Once I think there may be enough potting mix in the bottom of the pot, I set the plant in to see what height the crown sits at. Ideally, the top of the root ball, or the crown of the plant should be at the same height in the pot where the top of the potting soil should be, about 0.5 to 1 inch from the top of the pot. This space should be able to hold water without overflowing the pot until it drains down through the media. Once the plant is situated, I start adding soil around the sides of the root ball. While doing this, every little while, I may tap the soil down, like before, and firm the media around the root ball. Now I want to ride a fine line with this. I don't want to compact the media, but I do want to make sure the root ball won't shift and tip over time. The way I do this is my sticking my fingers down into the media vertically so that I can press some of the media down but also leaving some uncompressed. I'll keep doing this until the potting soil level on the sides of the root ball is even with the crown of the plant.

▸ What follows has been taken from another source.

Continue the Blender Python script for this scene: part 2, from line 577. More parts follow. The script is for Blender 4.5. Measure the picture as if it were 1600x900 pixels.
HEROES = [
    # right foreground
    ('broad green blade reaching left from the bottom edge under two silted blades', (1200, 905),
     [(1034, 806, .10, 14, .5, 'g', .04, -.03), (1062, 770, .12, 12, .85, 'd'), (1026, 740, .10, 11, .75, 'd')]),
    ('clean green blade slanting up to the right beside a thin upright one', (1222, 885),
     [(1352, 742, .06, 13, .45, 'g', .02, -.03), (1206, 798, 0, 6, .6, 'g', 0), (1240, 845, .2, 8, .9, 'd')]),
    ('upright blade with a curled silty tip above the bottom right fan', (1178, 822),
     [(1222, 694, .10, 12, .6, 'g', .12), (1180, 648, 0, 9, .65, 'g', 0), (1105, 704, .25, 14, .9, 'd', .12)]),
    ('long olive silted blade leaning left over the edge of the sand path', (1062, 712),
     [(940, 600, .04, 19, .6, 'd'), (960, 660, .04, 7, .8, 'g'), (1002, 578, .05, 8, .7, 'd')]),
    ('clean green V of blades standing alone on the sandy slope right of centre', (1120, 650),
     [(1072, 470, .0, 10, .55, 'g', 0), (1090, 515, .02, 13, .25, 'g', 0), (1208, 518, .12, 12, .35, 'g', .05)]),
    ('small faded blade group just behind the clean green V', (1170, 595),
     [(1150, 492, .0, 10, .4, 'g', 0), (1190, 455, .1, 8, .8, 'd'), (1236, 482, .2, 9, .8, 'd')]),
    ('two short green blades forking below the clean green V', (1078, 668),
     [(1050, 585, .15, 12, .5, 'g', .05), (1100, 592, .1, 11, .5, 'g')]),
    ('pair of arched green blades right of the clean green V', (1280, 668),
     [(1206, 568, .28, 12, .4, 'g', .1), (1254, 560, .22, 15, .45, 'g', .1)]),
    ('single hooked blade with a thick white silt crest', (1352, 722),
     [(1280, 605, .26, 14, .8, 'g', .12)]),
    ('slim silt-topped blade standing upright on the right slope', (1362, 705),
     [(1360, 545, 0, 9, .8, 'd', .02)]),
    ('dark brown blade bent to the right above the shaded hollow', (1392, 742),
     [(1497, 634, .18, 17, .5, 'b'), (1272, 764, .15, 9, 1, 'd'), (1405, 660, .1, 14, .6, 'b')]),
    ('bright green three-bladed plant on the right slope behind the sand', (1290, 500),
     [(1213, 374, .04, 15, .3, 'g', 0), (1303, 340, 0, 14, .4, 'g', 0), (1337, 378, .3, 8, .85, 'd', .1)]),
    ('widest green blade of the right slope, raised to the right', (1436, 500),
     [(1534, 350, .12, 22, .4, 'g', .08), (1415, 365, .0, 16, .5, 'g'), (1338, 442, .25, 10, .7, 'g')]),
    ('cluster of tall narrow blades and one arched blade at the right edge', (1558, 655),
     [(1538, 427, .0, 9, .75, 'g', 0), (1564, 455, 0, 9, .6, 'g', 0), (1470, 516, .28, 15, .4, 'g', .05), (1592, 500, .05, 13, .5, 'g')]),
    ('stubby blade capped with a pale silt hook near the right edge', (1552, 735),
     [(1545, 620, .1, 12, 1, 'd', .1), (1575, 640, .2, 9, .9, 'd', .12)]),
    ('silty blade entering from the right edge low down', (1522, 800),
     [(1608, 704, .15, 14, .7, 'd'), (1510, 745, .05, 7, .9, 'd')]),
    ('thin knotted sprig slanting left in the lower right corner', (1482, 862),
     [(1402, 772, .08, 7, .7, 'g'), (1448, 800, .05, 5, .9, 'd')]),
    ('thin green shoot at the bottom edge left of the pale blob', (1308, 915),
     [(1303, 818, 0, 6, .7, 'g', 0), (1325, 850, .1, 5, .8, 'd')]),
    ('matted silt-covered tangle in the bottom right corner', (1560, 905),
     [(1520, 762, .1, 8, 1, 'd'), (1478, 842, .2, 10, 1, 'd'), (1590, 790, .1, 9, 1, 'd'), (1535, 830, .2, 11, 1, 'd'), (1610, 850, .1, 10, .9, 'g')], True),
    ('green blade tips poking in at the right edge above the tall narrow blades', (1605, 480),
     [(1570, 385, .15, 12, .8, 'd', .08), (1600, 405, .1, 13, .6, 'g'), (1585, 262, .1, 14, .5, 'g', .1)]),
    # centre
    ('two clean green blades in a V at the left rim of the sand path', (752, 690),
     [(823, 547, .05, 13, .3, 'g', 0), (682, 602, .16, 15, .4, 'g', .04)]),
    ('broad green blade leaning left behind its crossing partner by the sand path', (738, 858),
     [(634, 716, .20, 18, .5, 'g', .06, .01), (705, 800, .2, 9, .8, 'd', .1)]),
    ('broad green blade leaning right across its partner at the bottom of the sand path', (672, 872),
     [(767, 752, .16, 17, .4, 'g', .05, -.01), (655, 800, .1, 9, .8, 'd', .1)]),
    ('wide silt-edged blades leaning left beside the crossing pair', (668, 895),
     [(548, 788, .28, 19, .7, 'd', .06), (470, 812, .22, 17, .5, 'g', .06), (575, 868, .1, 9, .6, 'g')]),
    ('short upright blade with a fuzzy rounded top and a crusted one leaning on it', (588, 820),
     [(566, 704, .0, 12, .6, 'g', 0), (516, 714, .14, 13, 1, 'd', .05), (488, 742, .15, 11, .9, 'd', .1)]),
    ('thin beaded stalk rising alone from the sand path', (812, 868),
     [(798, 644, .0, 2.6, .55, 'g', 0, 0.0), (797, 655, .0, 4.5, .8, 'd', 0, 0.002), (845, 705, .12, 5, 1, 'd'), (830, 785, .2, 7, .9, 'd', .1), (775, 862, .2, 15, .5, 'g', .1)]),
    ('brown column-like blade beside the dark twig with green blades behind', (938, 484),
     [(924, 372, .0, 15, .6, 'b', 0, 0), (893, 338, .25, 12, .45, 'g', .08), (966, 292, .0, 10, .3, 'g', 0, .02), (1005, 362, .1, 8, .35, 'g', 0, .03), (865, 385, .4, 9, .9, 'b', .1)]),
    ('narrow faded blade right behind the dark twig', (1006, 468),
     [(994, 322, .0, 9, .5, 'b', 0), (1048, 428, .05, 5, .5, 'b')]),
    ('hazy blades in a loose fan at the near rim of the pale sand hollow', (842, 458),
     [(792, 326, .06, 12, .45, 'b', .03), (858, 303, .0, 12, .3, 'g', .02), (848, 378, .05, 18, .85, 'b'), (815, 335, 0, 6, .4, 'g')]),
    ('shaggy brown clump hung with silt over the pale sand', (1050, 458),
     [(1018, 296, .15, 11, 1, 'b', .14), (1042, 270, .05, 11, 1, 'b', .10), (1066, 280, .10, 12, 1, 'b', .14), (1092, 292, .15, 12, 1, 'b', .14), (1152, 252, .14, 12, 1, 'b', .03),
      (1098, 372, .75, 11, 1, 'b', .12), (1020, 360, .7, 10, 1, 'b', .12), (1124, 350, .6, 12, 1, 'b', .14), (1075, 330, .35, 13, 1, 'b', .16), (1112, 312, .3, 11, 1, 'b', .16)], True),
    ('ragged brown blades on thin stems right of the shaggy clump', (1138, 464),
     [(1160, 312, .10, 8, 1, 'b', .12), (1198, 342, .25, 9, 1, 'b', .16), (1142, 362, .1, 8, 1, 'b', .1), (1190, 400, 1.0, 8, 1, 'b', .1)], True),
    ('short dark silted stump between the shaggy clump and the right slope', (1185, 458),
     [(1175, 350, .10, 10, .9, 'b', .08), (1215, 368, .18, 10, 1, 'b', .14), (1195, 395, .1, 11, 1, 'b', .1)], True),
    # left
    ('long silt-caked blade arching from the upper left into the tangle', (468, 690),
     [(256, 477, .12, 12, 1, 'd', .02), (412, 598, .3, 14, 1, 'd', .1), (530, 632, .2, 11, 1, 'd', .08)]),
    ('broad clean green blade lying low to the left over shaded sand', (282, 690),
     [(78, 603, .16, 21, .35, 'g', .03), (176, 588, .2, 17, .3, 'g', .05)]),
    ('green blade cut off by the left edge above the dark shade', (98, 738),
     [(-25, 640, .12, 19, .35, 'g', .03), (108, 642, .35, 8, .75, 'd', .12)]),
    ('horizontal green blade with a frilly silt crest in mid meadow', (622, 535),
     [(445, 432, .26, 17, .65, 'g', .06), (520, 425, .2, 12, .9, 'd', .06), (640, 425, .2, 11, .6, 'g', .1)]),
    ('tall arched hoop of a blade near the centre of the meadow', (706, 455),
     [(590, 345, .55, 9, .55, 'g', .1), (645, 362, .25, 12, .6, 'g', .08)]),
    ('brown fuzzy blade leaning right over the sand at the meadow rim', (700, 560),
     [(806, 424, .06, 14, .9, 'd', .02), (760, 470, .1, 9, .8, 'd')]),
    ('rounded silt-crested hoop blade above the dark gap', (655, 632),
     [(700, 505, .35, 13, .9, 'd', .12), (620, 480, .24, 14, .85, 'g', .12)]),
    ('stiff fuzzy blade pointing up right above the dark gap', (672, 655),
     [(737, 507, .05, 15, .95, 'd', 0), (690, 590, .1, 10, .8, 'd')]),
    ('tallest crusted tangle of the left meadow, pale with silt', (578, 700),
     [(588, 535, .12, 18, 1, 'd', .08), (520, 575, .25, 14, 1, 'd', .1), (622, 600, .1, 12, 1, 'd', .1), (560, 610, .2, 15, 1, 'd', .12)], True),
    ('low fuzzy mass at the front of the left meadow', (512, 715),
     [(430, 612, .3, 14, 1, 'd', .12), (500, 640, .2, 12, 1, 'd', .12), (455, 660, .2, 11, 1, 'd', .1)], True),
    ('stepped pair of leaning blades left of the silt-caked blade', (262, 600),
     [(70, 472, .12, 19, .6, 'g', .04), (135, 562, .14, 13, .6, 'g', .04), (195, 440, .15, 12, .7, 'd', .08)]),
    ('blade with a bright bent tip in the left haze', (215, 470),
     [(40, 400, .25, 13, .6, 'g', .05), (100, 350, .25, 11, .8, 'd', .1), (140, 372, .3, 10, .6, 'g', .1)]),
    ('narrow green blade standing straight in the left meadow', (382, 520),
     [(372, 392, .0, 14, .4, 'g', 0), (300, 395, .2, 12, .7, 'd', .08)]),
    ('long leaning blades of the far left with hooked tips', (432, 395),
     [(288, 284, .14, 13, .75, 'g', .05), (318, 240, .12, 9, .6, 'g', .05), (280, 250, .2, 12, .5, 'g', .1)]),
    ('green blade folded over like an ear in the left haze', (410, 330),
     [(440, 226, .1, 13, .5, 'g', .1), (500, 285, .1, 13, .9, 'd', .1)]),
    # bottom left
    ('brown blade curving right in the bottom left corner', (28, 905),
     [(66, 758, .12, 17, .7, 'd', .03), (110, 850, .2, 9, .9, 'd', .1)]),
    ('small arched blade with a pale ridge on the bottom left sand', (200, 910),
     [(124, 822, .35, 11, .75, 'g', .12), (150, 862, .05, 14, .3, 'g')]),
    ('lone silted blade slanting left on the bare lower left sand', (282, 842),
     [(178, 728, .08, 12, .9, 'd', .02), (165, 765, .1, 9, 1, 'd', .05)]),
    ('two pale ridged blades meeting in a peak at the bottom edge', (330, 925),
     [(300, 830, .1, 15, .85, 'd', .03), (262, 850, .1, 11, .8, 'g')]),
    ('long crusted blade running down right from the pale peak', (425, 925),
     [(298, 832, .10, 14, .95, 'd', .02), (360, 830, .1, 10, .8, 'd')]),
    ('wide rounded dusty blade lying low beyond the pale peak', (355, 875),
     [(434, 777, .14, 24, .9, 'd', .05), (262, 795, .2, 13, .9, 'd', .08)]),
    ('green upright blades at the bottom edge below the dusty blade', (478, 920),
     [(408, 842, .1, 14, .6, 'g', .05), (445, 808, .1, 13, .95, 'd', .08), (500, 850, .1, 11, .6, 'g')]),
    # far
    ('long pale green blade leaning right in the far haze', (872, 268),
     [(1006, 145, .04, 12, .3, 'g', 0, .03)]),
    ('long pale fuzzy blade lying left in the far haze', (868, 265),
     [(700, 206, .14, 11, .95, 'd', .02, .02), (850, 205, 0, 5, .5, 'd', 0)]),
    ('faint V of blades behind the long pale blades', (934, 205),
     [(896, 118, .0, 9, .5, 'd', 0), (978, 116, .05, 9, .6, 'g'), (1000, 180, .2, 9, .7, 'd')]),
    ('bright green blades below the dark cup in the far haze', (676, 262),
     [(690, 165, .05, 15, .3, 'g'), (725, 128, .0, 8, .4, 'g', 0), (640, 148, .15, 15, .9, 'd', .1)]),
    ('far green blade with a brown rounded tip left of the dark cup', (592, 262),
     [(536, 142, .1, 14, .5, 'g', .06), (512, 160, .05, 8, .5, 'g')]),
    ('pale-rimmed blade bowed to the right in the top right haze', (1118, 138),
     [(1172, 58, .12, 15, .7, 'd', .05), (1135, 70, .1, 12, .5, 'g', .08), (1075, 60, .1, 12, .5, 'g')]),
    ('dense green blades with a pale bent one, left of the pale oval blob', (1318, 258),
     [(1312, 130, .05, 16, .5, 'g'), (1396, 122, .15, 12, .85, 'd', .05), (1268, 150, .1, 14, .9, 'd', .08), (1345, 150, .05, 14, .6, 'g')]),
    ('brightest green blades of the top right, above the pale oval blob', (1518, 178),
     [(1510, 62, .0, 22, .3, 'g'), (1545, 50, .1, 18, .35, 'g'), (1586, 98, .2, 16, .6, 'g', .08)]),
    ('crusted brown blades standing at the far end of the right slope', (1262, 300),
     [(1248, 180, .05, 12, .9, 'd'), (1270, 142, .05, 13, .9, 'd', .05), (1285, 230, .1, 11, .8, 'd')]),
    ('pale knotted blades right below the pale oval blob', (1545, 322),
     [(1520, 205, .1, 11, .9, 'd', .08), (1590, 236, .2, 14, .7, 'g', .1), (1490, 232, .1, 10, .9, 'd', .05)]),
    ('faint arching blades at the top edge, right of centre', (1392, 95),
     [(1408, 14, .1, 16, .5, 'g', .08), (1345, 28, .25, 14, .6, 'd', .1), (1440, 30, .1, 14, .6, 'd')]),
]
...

The last thing to do when repotting is to "water the plant in." You should add enough water so that it drains out the bottom. Sometimes, the potting media will settle in after watering leaving the soil level uneven. In this case you can easily rectify it by adding more media to the top of the pot. By watering the plant in you can also make sure the media and the pot will drain properly and that the plant will be in an ideal environment to continue growing and thriving. Happy re-potting!